Au Taillan-Médoc, près de Bordeaux, une déviation routière menace de détruire une zone naturelle abritant une centaine d’espèces protégées et de polluer la nappe souterraine qui alimente en eau la métropole bordelaise. Alors que le gros œuvre doit bientôt démarrer, une mobilisation locale prend de l’ampleur pour proposer des alternatives plus pérennes.
La destruction d’une zone humide abritant 100 espèces protégées
La loutre d’Europe, l’azuré de la Sanguisorbe (le papillon en couverture), le chardonneret élégant, la couleuvre verte et jaune, la rainette ibérique et bien d’autres vont-ils être massacrés pour faire place aux voitures, camions et à une industrialisation effrénée ? Tous ces animaux font partie de la centaine d’espèces protégées qui peuplent la zone naturelle, comprenant une forêt et plusieurs zones humides, où le département de Gironde veut construire sur 8km une déviation routière.

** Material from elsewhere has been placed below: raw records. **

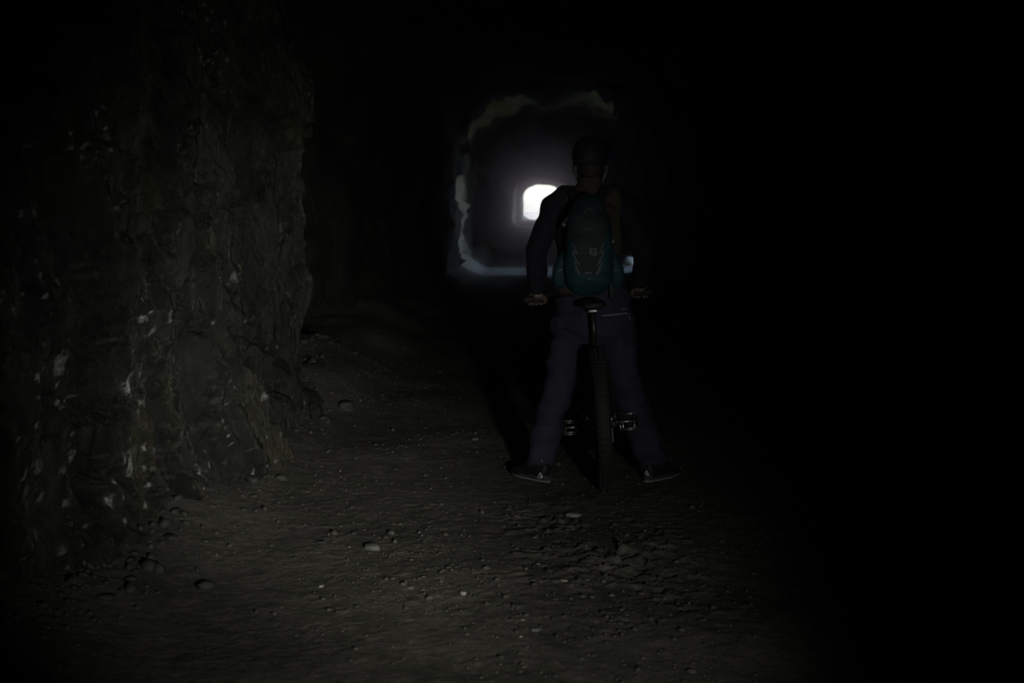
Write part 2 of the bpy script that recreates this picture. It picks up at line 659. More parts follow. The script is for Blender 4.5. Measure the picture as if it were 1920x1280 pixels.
moss = np.maximum(moss, 1.2 * sstep(28.8, 29.4, yy) * (1 - sstep(33.6, 34.2, yy)) * sstep(2.4, 3.1, PZ))
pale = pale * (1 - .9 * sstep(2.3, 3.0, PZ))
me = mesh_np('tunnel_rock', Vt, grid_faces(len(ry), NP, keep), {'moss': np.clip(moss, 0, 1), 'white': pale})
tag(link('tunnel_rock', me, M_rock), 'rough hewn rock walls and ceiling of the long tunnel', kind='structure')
# end of the bore behind the camera
ring0 = Vt[:NP]
me = mesh_np('tunnel_rock', np.vstack([ring0, [[.2, -6.9, 1.6]]]), np.array([(k, k + 1, NP) for k in range(NP - 1)] + [(NP - 1, 0, NP)]),
             {'moss': np.zeros(NP + 1), 'white': np.zeros(NP + 1)})
tag(link('tunnel_rock', me, M_rock), 'rock closing the bore where the tunnel bends', kind='structure')
# deep window passages cut through to the daylight
for (y0, y1, zt, wx) in WIN:
    n, mrows = 60, 24
    P = []
    for i in range(mrows):
        x = wx - .20 + i * (1.5 / mrows)
        for k in range(n):
            s = k / (n - 1)
            if s < .3:
                yq, zq = y0 - .05, -.2 + (s / .3) * (zt - .5)
            elif s > .7:
                yq, zq = y1 + .05, -.2 + ((1 - s) / .3) * (zt - .5)
            else:
                th = math.pi * (1 - (s - .3) / .4)
                yq = (y0 + y1) / 2 + (y1 - y0 + .1) / 2 * math.cos(th)
                zq = zt - .7 + .85 * math.sin(th)
            P.append((x, yq - max(0, x - wx + .2) * .85, zq))
    P = np.array(P)
    d = .22 * facets(P[:, 0], P[:, 1] + P[:, 2], .5, .5, 47, .6) + .08 * fbm2(P[:, 0] * 5, (P[:, 1] + P[:, 2]) * 5, 48)
    P[:, 1] += np.sign(P[:, 1] + np.maximum(0, P[:, 0] - wx + .2) * .85 - (y0 + y1) / 2) * (d + .05)
    P[:, 2] += np.where(P[:, 2] > 1.5, d + .05, 0)
    me = mesh_np('tunnel_rock', P, grid_faces(mrows, n), {'moss': np.clip(.6 + d * 2, 0, 1), 'white': np.zeros(len(P))})
    tag(link('tunnel_rock', me, M_rock), 'rock sides of a window cut from the tunnel to daylight', kind='structure')
    fl = mesh_np('ground', np.array([(wx - .3, y0 - .4, .02), (wx + 6, y0 - 5.4, .0), (wx + 6, y1 - 2.0, .0), (wx - .3, y1 + .4, .02)]), np.array([(0, 1, 2, 3)]))
    tag(link('ground', fl, M_ground, smooth=False), 'gravel ledge in a side window of the tunnel', kind='structure')

# the near wall in the lamp's beam, with its own fine relief
wy = np.arange(2.2, 10.95, .0115)
wz = np.arange(-.25, 3.35, .0125)
U, V_ = np.meshgrid(wy, wz, indexing='ij')
uw = U + .10 * fbm2(U * 2.2, V_ * 1.1, 51, 3) + .28 * V_
vw = V_ + .10 * fbm2(U * 2.2, V_ * 1.4, 52, 3) - .10 * U
f1, k1 = facets(uw, vw, .85, 1.5, 53, .7, .07)
f2, k2 = facets(uw + .2 * vw, vw, .30, .62, 54, 1.0, .12)
k1 *= sstep(-.25, .1, fbm2(U * 2.5, V_ * 2.5, 67, 3))
k2 *= sstep(-.05, .3, fbm2(U * 3, V_ * 3, 68, 3))
dsp = (.47 * f1 + .22 * f2 - .20 * k1 - .11 * k2
       + .065 * facets(uw, vw + .35 * uw, .12, .2, 55, 1.3) + .022 * facets(uw, vw - .5 * uw, .045, .10, 56, 1.0)
       + .10 * fbm2(U * 1.1, V_ * .7, 57, 3) + .02 * fbm2(U * 14, V_ * 8, 58, 4))
for _ in range(1):
    for ax_ in (0, 1):
        dsp = (np.roll(dsp, 1, ax_) + dsp + np.roll(dsp, -1, ax_)) / 3
dsp = dsp + .018 * facets(uw * 1.1, vw + .6 * uw, .035, .075, 65, 1.0) + .008 * fbm2(U * 32, V_ * 24, 66, 4, .6)
dsp = dsp * (1 - .45 * sstep(8.4, 9.3, U))
gr = np.maximum(np.abs(np.gradient(dsp, axis=0)), np.abs(np.gradient(dsp, axis=1)))
flatness = 1 - .92 * sstep(.018, .036, gr).ravel()
lean = .02 + .05 * np.sin(V_ * 1.3 + .5) - .55 * np.clip(V_ - 2.25, 0, 9) ** 2 * -.35
foot = .10 * sstep(.5, -.05, V_)
Xw = -1.80 + lean + foot + dsp * .52 + .12 * np.exp(-((U - 7.9) / .8) ** 2) * sstep(1.2, 0, V_)
# round the corner into the recess at the far end
turn = np.clip((U - 9.6 - .25 * vn2(V_ * 1.3, V_ * 0 + 3, 59)) / .35, 0, 1)
Xw += .20 * sstep(8.3, 9.5, U) * sstep(2.9, 2.2, V_)
Xw -= turn ** 1.5 * 1.3
Yw = U + .03 * fbm2(U * 6, V_ * 6, 60, 3) - turn * .10
tgt = np.stack([Xw, Yw, V_], -1).reshape(-1, 3)
# where the photo shows pale mineral crusts, plus wet glints painted in as pale spots: (px, py, radius m, strength, streak)
pc = (tgt - np.array([0, 0, CAMZ])) @ np.array(CR)
ppx, ppy = CX + FPX * pc[:, 0] / -pc[:, 2], CY - FPX * pc[:, 1] / -pc[:, 2]
white = np.zeros(len(tgt))
mossw = np.zeros(len(tgt))
WH = [(189, 905, .025, 1, 1.6), (198, 936, .026, 1, 1.5), (237, 725, .028, 1, 1.6), (112, 680, .035, .6, 1.6), (120, 720, .018, .5, 3), (243, 870, .035, .7, 1.5),
      (292, 853, .022, 1, 1.4), (300, 878, .014, .9, 1), (317, 890, .018, .9, 1), (280, 907, .016, 1, 1), (402, 750, .022, 1, 1), (395, 705, .02, .8, 2.5),
      (155, 505, .02, .8, 4), (411, 182, .035, .5, 1.6), (182, 267, .014, .7, 1), (267, 599, .014, .9, 1), (288, 620, .013, .9, 1), (207, 637, .012, .9, 1),
      (219, 632, .013, .8, 1), (398, 606, .013, .7, 1), (497, 742, .02, .6, 1.2), (215, 392, .014, .7, 1.4), (440, 520, .03, .4, 1), (247, 700, .016, .6, 1), (254, 745, .014, .6, 2)]
YE = [(408, 800, .016, 1, 2), (404, 841, .016, 1, 1), (380, 700, .02, .8, 2), (578, 735, .05, .35, 1), (300, 380, .12, .12, 3)]  # yellow spots, painted glints among them, carried by the moss colour
rngw = np.random.default_rng(12)
WB = BVHTree.FromPolygons([tuple(v) for v in tgt], [tuple(f) for f in grid_faces(len(wy), len(wz)).tolist()])
nzv = fbm3(tgt, (60, 60, 45), 61)
for lst, arr in ((WH, white), (YE, mossw)):
    for (px, py, r, st, stretch) in lst:
        o_ = Vector((0, 0, CAMZ))
        hit = WB.ray_cast(o_, (W(px, py, 5) - o_).normalized())[0]
        if hit is None:
            hit = tgt[np.argmin((ppx - px) ** 2 + (ppy - py) ** 2)]
        q = tgt - np.array(hit)
        d = np.sqrt((q[:, 1] * 1.0) ** 2 + q[:, 0] ** 2 + (q[:, 2] / stretch) ** 2) / r
        m_ = sstep(1.12, .90, d + nzv * .9)
        np.maximum(arr, m_ * st, out=arr)
        for _k in range(5):                      # flecks round each mineral spot and painted glint
            c_ = np.array([rngw.normal(0, 2.2 * r), rngw.normal(0, 2.2 * r), rngw.normal(0, 3.5 * r * stretch)])
            if r < .04:
                d = np.sqrt(((q - c_) ** 2).sum(1)) / (r * rngw.uniform(.2, .5))
                np.maximum(arr, sstep(1.15, .85, d + nzv * .9) * st * .9, out=arr)
white = np.maximum(white, .8 * sstep(.36, .44, fbm3(tgt, (42, 42, 24), 62)) * sstep(.0, .2, fbm3(tgt, (1.6, 1.6, 1.2), 63, 2)))
mossw = np.maximum(mossw, .17 * sstep(.02, .30, fbm3(tgt, (2.2, 2.2, 1.6), 64, 4)))
white *= flatness
mossw *= flatness
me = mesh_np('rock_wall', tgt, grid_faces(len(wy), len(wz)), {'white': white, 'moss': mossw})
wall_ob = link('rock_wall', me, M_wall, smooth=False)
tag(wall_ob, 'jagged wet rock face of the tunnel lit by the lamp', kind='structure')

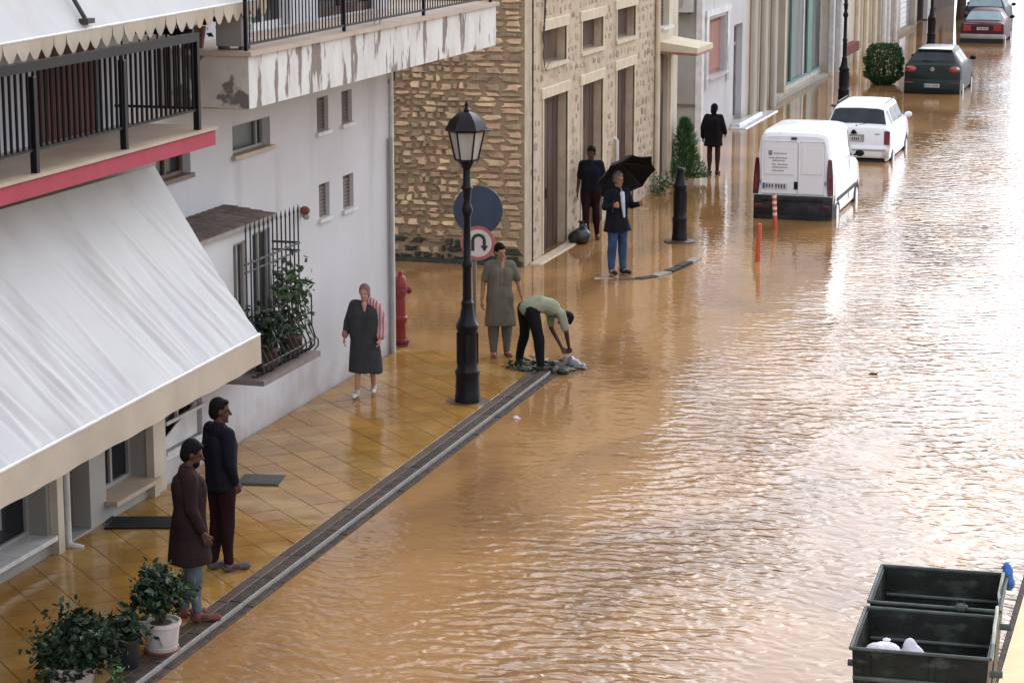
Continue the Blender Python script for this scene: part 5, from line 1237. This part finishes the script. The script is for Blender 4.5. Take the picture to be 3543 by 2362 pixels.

Crédit : Déviation du Taillan-Médoc, explication par Pierre Rigaux, Naturaliste
Ce projet, vieux de 37 ans, a récemment eu un coup d’accélération avec l’aval du Conseil National de la Protection de la Nature qui, après avoir rendu trois avis négatifs, a finalement donné son feu vert en estimant que les mesures compensatoires présentées dans le dossier sont suffisantes. Pourtant, de nombreux manquements à ces compensations ont déjà été relevés et les chercheurs du Muséum National d’Histoire Naturelle et d’AgroParisTech sont formels :
« Dans 80% des cas, ces mesures ne compensent pas les destructions des milieux naturels. »
En effet, les zones humides ont un rôle primordial pour limiter les inondations en filtrant et épurant les eaux de pluies, et sont un habitat irremplaçable pour de nombreuses espèces animales et végétales.
Déplacer le problème au lieu de le résoudre
A la base du projet, vieux de 37 ans, la volonté de dégager le centre-ville de Taillan-Médoc, dont la population est littéralement empoisonnée par le passage quotidien de 1000 camions. Contre l’hégémonie du transport routier, les opposants à la déviation proposent dans une pétition de nombreuses alternatives plus pérennes et écologiques.
« Il y a plusieurs solutions à mettre en œuvre pour aider les habitants de Taillan-Médoc. D’autres variantes avaient été envisagées mais ont été écartées sans arguments valables, notamment la variante n°1 qui aurait permis de faire dévier les camions au Sud de Castelnau, ou encore mieux restaurer la ligne de fret ferroviaire qui est peu utilisée mais déjà existante ! » explique Camille (un pseudonyme) au téléphone pour La Relève et La Peste
En contribuant à augmenter le nombre de camions de 1000 à 1500, cette déviation va seulement déplacer le problème sans le résoudre. Pire, les experts géologues qui ont étudié le dossier ont lancé l’alerte sur la pollution des eaux souterraines dont l’un des points de captage est située sous le tracé sud de la déviation. Aucun débat publique n’a eu lieu autour de cette problématique.

Une course contre la montre pour préserver le Parc naturel du Médoc
Tout aussi préoccupant, la déviation engendre déjà une urbanisation de toute la zone, située dans le parc naturel du Médoc, comme le prouve l’entrepôt logistique en construction. La course contre la montre est maintenant lancée pour les associations et les habitants qui luttent contre le projet. Et la bataille fait rage, avec une volonté politique d’écraser la contestation : certaines associations environnementales ont ainsi dû se retirer du dossier car elles ont reçu des menaces de suppression de leurs subventions si elles s’y opposaient !
« C’est incroyable ce projet de déviation, plus on creuse le dossier et plus on découvre des choses scandaleuses et écœurantes. On ne peut pas laisser ce projet d’un autre âge saccager le vivant et mettre en danger la population. » explique Caroline de Natur’Jalles à La Relève et La Peste
FNE Nouvelle-Aquitaine et Natur’Jalles ont ainsi lancé deux recours judiciaires à un jour d’intervalle : un référé de suspension qui permettrait l’arrêt immédiat des travaux dont l’audience aura lieu le 12 février, et un recours juridique dont le jugement peut mettre plusieurs années à être rendu. L’objectif : empêcher le début des travaux de terrassement, aux conséquences irréversibles, qui doivent commencer en juin.
Dimanche 2 février, une première action citoyenne va avoir lieu sur le site pour faire connaître au plus grand nombre les alternatives existantes à la déviation, et découvrir les nombreuses espèces de la zone naturelle. Tout le monde y est invité pour imaginer une société sans camions.